Modelling spontaneous ductile (viscous) strain localisation on Earth

TL;DR

This paper introduces a stochastic modeling approach to simulate spontaneous viscous strain localization in Earth's mantle, successfully reproducing natural shear zones and advancing understanding of plate boundary formation.

Contribution

It presents a novel stochastic rheology model that captures strain localization in viscous rocks, addressing previous limitations in geodynamical simulations.

Findings

Successfully generates steady-state shear zones from random heterogeneity

Reproduces observed features of natural and experimental shear zones

Defines conditions and regimes for viscous strain localization

Abstract

A characteristic feature of the Earth is that diffuse thermal convection in the mantle produces localized deformation at the surface: Plate Tectonics. However, modelling this phenomenon remains a challenge, due to inability to simulate spontaneous strain localisation in the deep sections of the plates, where rocks deform by ductile processes and behave as highly viscous fluids.
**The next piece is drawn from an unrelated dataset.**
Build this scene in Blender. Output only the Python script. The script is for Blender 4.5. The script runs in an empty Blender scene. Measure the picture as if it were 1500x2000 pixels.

Analysis of shear zones - the main expression of strain localisation in nature - reveals that mechanical heterogeneity is key. Here we posit that the bottleneck for self-consistent generation of strain localisation in geodynamical models is poor representation of this heterogeneity and its evolution during deformation, in particular at small scales. To bypass this obstacle, we introduce a stochastic description of the mechanical properties of the rocks, which evolves as a function of the local work rate. This approach not only successfully generates steady-state shear zones from random rheological heterogeneity fields, but reproduces the full range of observations in nature and experiments. It allows defining the necessary conditions and a regime diagram for viscous strain localisation and quantifying the resulting bulk softening, paving the way for self-consistent modelling of the development of plate boundaries and initiation of Plate Tectonics on Earth.